Sometimes I hate myself.

This past week David has been working very late hours and then today was his best friend's bachelor party...in Tampa, so he's been gone all day. It's not his fault but I get so damn tired that I wish I had some help around here! Seth is always going a mile a minute. " mom, come!" "Come!" "Book!" Quack, quack!" "cookie" Grabbing my hand and wanting me to follow him. Meanwhile I just want to sit for a couple minutes because I am so short of breath and exhausted. I feel like the worst mom ever because I am just too tired to play.
I just want some quiet. I hate being so edgy and emotional. Of course I mentioned before that I can't take the Zoloft anymore because it keeps me from resting well and right now I need every ounce of sleep I can get. If I didn't feel bad enough about being too tired to play I feel bad about feeling bad because...well. I am just a mess.
Today I had my prenatal labwork drawn and they took 4 large and 3 small vials of blood. I was understandibly woozy afterwards. And more tired than usual. At least when you donate blood they give you a cookie and some juice...not to mention a 25% off coupon to one of the fast food places at the mall, for pete's sake. I think these labs should give OJ and a chocolate chip cookie to their patrons who donate excessive amount of blood. I know they charge enough for those tests ,tell me they couldn't afford a little Chips Ahoy, C'mon!

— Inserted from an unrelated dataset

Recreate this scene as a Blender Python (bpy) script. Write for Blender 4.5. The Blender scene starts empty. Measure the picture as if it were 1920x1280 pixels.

I saw Walt today ( He's the guy getting married on Sunday) What am icky looking guy! The hair on his head is so big and bushy, it just looks dirty and unkempt. I remember when he was actually an attractive man. He used to be pretty built and his hair was short and neat, he actually took good care of himself. What happened??. He's gained a bit a of weight too. Ick, I certainly wouldn't marry him.

As sson as I eat my squash I am going to hop in my bubble bath. That should help me relax!